In a recent column for the San Francisco Chronicle, restaurant consultant (and former Square One and Chez Panisse chef) Joyce Goldstein bemoans the prevalence of what many pejoratively call "tweezer food." She imagines "an underground team of tiny elves with tweezers, carefully placing tiny little pieces of food in regimented lines across plates all over the country" and rails, "Where is the passion and energy?"
It is, of course, a false dichotomy. Attention to detail and passion are not opposites, nor are they even somehow mutually exclusive. Food that is delicate, or technical, even artful, can and often is prepared with every bit as much passion and energy as any long-simmered braise or sizzling sauté.
There is no better evidence than the dinner that the crew at the J&G Grill[1] in the St. Regis Bal Harbour put together for our Cobaya "underground" dining group earlier this week. The restaurant's chef de cuisine Richard Gras, executive pastry chef Antonio Bachour, and hotel executive chef Jordi Valles[2] do elegant, careful, graceful work; I'm sure tweezers are part of their kitchen arsenal.

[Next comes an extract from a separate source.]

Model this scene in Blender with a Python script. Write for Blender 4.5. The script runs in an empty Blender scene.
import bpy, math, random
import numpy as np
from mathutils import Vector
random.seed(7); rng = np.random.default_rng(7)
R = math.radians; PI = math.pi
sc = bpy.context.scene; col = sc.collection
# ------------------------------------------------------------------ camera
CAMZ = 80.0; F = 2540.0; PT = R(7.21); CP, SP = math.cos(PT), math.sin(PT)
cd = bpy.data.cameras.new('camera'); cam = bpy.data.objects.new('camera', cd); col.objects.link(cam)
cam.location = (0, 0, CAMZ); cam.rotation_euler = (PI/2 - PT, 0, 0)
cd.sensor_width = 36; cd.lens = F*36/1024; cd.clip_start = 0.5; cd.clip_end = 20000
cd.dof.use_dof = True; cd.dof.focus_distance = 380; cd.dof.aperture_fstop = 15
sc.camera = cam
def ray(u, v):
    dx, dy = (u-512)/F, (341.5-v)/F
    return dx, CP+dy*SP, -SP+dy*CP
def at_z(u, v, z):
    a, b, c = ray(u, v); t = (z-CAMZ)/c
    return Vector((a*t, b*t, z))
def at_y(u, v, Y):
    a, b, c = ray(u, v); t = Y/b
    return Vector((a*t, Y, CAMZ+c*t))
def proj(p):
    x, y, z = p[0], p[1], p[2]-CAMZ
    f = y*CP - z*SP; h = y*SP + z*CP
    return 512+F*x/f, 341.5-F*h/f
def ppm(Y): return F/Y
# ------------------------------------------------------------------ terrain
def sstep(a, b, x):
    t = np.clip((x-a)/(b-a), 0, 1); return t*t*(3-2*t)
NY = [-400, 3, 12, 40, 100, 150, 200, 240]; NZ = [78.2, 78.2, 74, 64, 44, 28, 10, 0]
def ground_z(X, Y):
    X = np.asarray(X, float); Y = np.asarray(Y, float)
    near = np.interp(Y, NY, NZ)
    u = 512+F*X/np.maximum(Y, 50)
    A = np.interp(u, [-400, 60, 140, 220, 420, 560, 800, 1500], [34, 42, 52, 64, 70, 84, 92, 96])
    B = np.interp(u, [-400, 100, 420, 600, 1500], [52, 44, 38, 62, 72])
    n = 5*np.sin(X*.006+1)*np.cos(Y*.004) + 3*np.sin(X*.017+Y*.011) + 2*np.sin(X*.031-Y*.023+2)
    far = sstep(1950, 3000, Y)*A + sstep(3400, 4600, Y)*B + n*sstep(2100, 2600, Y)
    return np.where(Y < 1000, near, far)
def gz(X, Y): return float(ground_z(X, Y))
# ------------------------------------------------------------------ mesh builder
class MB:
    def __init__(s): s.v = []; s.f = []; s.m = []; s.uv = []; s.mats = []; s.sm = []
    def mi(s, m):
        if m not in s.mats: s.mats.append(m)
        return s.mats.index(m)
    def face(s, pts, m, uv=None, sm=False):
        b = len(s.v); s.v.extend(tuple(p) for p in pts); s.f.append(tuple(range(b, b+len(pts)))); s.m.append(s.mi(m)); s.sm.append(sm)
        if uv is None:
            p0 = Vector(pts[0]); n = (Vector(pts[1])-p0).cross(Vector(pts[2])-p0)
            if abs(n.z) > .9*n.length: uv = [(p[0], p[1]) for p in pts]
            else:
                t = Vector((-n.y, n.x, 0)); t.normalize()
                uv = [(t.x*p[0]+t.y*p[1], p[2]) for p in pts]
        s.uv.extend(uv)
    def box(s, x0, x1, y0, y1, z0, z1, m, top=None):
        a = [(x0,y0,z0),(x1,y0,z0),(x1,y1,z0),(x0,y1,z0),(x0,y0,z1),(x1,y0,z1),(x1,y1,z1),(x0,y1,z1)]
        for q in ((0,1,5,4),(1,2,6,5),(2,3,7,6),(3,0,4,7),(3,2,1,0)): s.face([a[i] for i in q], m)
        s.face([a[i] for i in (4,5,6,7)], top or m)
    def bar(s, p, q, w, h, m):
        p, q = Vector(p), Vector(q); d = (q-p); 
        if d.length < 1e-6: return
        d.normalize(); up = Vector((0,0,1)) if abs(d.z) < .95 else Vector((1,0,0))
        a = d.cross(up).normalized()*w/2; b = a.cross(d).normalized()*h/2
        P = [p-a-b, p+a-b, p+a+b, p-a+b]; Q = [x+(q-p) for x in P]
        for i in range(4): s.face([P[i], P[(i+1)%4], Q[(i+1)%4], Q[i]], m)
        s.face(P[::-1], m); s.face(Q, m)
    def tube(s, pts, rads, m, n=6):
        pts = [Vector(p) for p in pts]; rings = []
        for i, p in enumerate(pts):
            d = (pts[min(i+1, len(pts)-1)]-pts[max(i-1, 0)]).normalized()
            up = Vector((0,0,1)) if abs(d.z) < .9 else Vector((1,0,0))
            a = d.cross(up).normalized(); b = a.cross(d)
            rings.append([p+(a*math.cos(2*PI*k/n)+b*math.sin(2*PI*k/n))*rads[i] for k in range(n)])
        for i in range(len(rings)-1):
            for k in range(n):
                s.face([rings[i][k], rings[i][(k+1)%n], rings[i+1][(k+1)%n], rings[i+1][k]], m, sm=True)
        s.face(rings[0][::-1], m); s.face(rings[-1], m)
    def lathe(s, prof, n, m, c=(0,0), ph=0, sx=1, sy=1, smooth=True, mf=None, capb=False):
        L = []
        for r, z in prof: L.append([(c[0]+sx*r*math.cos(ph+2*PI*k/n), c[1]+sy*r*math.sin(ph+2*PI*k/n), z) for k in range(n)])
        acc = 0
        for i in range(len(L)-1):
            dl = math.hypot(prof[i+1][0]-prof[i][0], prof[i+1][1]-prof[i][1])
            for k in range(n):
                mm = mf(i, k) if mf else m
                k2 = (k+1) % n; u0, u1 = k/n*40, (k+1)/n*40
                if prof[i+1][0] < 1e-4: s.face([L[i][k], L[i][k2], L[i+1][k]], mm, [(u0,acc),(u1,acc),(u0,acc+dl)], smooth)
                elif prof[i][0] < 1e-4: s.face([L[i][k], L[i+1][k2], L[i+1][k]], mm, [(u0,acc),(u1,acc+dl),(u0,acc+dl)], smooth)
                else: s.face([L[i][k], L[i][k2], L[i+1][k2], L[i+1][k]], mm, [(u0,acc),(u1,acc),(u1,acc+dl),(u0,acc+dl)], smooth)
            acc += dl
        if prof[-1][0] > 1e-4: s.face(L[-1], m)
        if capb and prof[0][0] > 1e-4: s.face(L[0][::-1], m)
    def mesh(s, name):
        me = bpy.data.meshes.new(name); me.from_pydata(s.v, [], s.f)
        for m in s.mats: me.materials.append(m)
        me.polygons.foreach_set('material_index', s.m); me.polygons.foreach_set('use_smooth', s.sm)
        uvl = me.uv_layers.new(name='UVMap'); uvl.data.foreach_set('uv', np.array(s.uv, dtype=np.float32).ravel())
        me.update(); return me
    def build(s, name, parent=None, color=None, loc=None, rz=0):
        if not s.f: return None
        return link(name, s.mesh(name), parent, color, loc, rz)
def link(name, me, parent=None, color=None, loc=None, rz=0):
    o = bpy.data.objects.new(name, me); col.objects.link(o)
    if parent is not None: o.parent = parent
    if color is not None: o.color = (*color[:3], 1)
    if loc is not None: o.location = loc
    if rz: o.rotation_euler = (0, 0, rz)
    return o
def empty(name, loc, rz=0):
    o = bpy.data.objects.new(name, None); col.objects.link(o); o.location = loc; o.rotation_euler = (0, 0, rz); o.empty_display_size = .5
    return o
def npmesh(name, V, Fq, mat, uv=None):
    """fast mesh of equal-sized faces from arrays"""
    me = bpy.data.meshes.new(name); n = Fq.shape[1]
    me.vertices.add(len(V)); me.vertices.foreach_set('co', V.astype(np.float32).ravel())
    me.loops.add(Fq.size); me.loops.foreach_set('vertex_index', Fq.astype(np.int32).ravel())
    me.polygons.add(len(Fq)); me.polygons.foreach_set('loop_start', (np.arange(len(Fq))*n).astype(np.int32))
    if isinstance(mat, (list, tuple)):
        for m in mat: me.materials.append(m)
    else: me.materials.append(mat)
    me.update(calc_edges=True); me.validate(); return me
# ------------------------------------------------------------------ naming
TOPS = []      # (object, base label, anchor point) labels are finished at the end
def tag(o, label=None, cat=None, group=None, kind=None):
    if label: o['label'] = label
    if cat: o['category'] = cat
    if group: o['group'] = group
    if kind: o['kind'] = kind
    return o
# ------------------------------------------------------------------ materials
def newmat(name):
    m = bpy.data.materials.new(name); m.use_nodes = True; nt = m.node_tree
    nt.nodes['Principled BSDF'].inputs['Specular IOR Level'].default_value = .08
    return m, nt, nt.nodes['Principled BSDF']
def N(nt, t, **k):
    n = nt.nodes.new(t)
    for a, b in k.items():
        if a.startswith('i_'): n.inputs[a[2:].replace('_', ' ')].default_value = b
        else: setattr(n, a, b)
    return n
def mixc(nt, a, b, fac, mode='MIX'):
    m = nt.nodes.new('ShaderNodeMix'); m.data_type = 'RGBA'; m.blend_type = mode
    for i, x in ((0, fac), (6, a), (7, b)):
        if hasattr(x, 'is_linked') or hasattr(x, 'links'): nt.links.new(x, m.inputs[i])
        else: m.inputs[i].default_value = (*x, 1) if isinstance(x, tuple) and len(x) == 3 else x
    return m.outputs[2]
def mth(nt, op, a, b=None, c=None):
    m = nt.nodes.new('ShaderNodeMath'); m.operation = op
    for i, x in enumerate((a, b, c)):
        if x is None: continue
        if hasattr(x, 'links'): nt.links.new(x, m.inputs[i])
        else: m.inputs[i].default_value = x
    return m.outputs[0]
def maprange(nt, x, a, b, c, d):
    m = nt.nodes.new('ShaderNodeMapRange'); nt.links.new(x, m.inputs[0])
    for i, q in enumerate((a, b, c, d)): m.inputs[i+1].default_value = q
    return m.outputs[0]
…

Yet I have never met any chefs who have more passion for food, more energy, more drive to please and excite than Richard, Antonio and their team.
The St. Regis opened at the beginning of the year;[3] but while high-end travelers have been flocking in droves, I suspect many locals haven't found their way inside yet. They're missing out. Our Cobaya meal was, as we always hope they will be, an off-menu experience, so don't expect to find something exactly like this on any given Tuesday. But some tremendous talent resides in the kitchen there, and we were glad for the opportunity to showcase it.
(You can see all my pictures in this Cobaya St. Regis flickr set, or click on any picture to enlarge it).
They set up our group of 34 at one long table in a space downstairs from the main restaurant; the same beveled rectangles of mirrors that line the hotel's lobby provided an elegant backdrop.
Though our table was some distance away from the kitchen, an A/V hookup, with two massive flat-screens, provided the opportunity for the guests to see and hear the chefs at work, explaining dishes as they were being prepared and plated.
The dinner service started with a one-biter, a spherified beet gazpacho "explosion" served over crumbles of a lemon thyme infused pound cake - the brilliant color matched by a burst of flavor.